REPUBLIKA.CO.ID, BEIJING -- Gerakan Nasional 1.000 Start-Up Digital melibatkan para mahasiswa asal Indonesia di China yang tertarik untuk membangun perusahaan rintisan tersebut. "Kalian harus pulang ke Indonesia agar negara kita bisa maju," kata Direktur Eksekutif Kibar Kreasi Indonesia Yansen Kamto kepada para mahasiswa di Beijing, Sabtu (7/4).
Gerakan yang digagas Kibar itu menargetkan 1.000 perusahaan rintisan atau start-up di Indonesia hingga 2020. "Target kami dari 2015 sebanyak 1.000 start-up," ujarnya dalam seminar yang diselenggarakan oleh Perhimpunan Pelajar dan Mahasiswa Indonesia di Tiongkok Beijing bekerjasama dengan Kedutaan Besar RI di Beijing itu.
Dia mengatakan sampai saat ini sudah ada 200 start-up yang sedang mendapatkan pembinaan dalam tahap inkubasi. "Kami yakin target tersebut terpenuhi pada 2020," kata dia.
Menurut dia, peluang usaha di bidang ekonomi digital berbasis start-up masih sangat terbuka lebar. Ekonomi digital di China, dia menyebutkan, telah menghasilkan 200 miliar dolar AS, sedangkan Indonesia baru mencatat hasil 81 miliar dolar AS.
"Ada enam sektor yang peluang pasarnya sangat besar sehingga perlu penanganan lebih lanjut di bidang start-up," katanya.
Yansen menyebutkan enam sektor yang berpeluang besar dikembangkan oleh pelaku start-up di Indonesia adalah pertanian, pendidikan, kesehatan, logistik, energi, dan pariwisata. Untuk menggerakkan dan memajukan start-up tersebut, pemerintah menggandeng Kibar.
Kibar merupakan sebuah perusahaan yang didirikan oleh Yansen untuk membangun ekosistem teknologi di Indonesia melalui inisiatif-inisiatif pembangunan kapasitas dan pembinaan inkubasi. "Bangun Indonesia agar kalian bisa maju. Saya tidak dibayar pemerintah karena sudah ada perjanjian hukum antara saya dan Googgle.
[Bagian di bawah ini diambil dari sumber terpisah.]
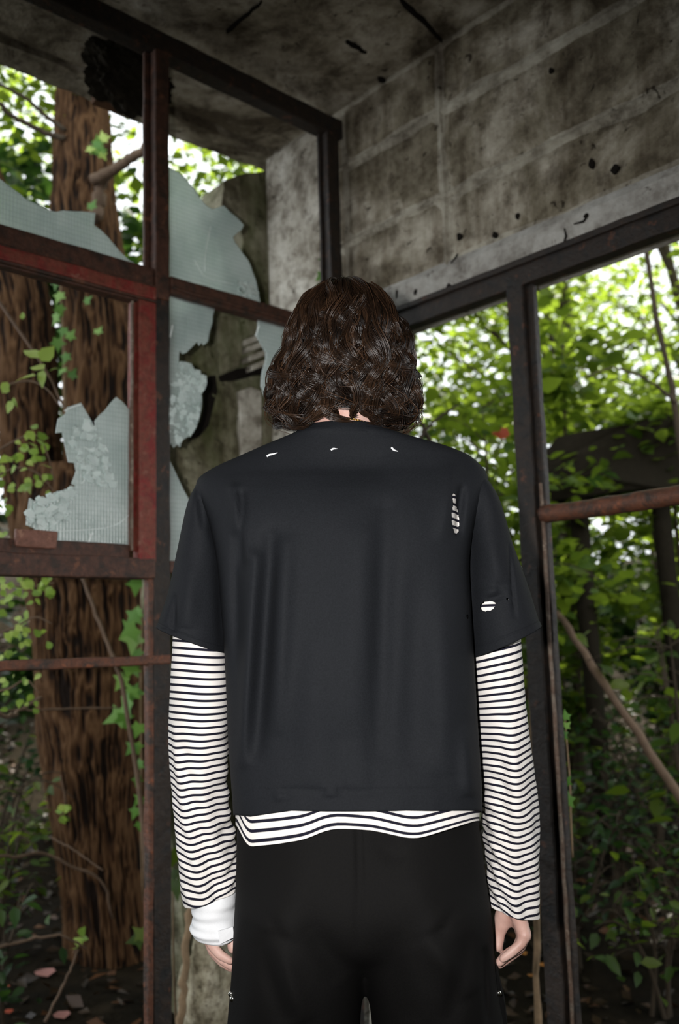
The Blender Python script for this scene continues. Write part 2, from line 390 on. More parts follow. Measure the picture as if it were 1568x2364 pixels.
# ceiling slab: fine underside near the camera's view, box above
def slab(s0, s1, t0, t1, z0, z1, step, amp, seed, ragged=None):
    ns = max(2, int((s1-s0)/step)+1); ntt = max(2, int((t1-t0)/step)+1)
    V = []; Fc = []
    S, T = np.meshgrid(np.linspace(s0, s1, ns), np.linspace(t0, t1, ntt)); S = S.ravel(); T = T.ravel()
    Q = CC + np.outer(S, dL) + np.outer(T, dR)
    if ragged is not None:
        e0, e1 = ragged
        k = .012*fbm(np.stack([S*7, S*0, S*0], 1), 3, seed+9)
        if e0: m_ = T < t0+step*.5; Q[m_] += np.outer(k[m_], dR)
        if e1: m_ = T > t1-step*.5; Q[m_] += np.outer(k[m_], dR)
    z = z0 + amp*fbm(Q*5, 4, seed); lo = Q+np.outer(z, Z); hi = Q + Z*z1
    N = len(Q); V = np.vstack([lo, hi])
    for j in range(ntt-1):
        for i in range(ns-1):
            a = j*ns+i; Fc.append((a, a+ns, a+ns+1, a+1)); Fc.append((N+a, N+a+1, N+a+ns+1, N+a+ns))
    for i in range(ns-1):
        Fc.append((i, i+1, N+i+1, N+i)); a = (ntt-1)*ns+i; Fc.append((a+1, a, N+a, N+a+1))
    for j in range(ntt-1):
        a = j*ns; Fc.append((a+ns, a, N+a, N+a+ns)); a = j*ns+ns-1; Fc.append((a, a+ns, N+a+ns, N+a))
    return V, Fc
ceil = mk('ceiling', *slab(-3.2, .22, -3.2, .352, CZ, CZ+.18, .035, .006, 2, (False, True)), MT['ceil'])
fixn(ceil.data); tag(ceil, 'stained bare concrete ceiling slab of the shelter', kind='structure')
edge = mk('drip_edge', *slab(-3.2, .22, .372, .485, CZ-.012, CZ+.14, .02, .005, 12, (True, True)), MT['ceil'], ceil); fixn(edge.data)
edge['label'] = 'cracked outer lip of the ceiling slab'
roof = mk('roof_slab', *boxV(CC+dL*-3.2+dR*-3.2+Z*(CZ+.175), dL*3.42, dR*3.69, Z*.1), MT['ceil'], ceil)
# formwork slots in the ceiling
def slot(p, q, wd):
    def onz(x, y):
        d = ray(x, y); return CAM+d*((CZ+.001-CAM[2])/d[2])
    a, b = onz(*p), onz(*q); d = b-a; L = np.linalg.norm(d); d /= L; c = np.cross(d, Z)
    m = 9; up_, dn = [], []
    for k in range(m):
        f = k/(m-1); ww = wd*(.35+.65*math.sin(math.pi*min(1, f+.12)))*(1+.4*random.uniform(-1, 1)); j = c*random.uniform(-.003, .003)
        up_.append(a+d*L*f+c*ww+j); dn.append(a+d*L*f-c*ww+j)
    V = [v-Z*.010 for v in up_]+[v-Z*.010 for v in dn]+[v+Z*.01 for v in up_]+[v+Z*.01 for v in dn]
    Fc = []
    for k in range(m-1): Fc += [(k, k+1, m+k+1, m+k), (2*m+k, 3*m+k, 3*m+k+1, 2*m+k+1), (k, 2*m+k, 2*m+k+1, k+1), (m+k, m+k+1, 3*m+k+1, 3*m+k)]
    Fc += [(0, m, 3*m, 2*m), (m-1, 3*m-1, 4*m-1, 2*m-1)]
    o = mk('crack', V, Fc, MT['crack'], ceil); o['label'] = 'dark slot left by formwork'
for a, b, c in (((522, 70), (606, 0), .004), ((925, -5), (1022, 92), .005), ((800, 92), (845, 118), .006), ((873, 176), (893, 188), .007)): slot(a, b, c)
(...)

Tidak ada satu pun proyek dari pemerintah karena saya ingin melayani pemerintah," katanya.
Kuasa Usaha Ad-Interim KBRI Beijing Listyowati berpendapat gerakan yang dirintis Yansen sangat tepat dalam menyikapi momentum era digital. "Dalam pengembangan start-up kita dapat belajar dari Tiongkok, seperti kebijakan yang mempermudah wirausahawan muda dan lulusan perguruan tinggi untuk memulai usaha," ujarnya.
Menurut dia, Indonesia dapat memanfaatkan peluang yang muncul dari kebangkitan perekonomian China. "Tiongkok merupakan negara dengan jumlah unicorn (start-up yang memiliki valuasi senilai 1 miliar dolar AS lebih), terbesar di luar Amerika Serikat," ujarnya.
Listyowati kemudian mencontohkan Distrik Haidian, Beijing, yang dijuluki "Silicon Valley"-nya China pada 2000 menjadi pusat perdagangan barang-barang elektronik. Barang-barang elektronik yang dijual itu merupakan produk asing yang dirakit di China sehingga tidak salah jika kemudian negara itu mendapatkan julukan sebagai bangsa peniru.
"Namun beberapa tahun kemudian pemerintah Tiongkok mengambil keputusan dengan mengubah 'made in China" menjadi created in China'. Hasilnya berbagai pusat start-up, investor, dan pengacara paten bertumbuhan menggantikan toko-toko penjual barang-barang elektronik rakitan," katanya.
Ia merasa yakin Indonesia akan memiliki kekuatan secara global dan menjadi basis terbesar ekonomi digital di kawasan Asia-Pasifik. "Saat ini terdapat sekitar 13 ribu pelajar Indonesia di Tiongkok. Tentunya banyak talenta yang membanggakan sehingga jangan sampai kita sia-siakan," ujar Listyowati.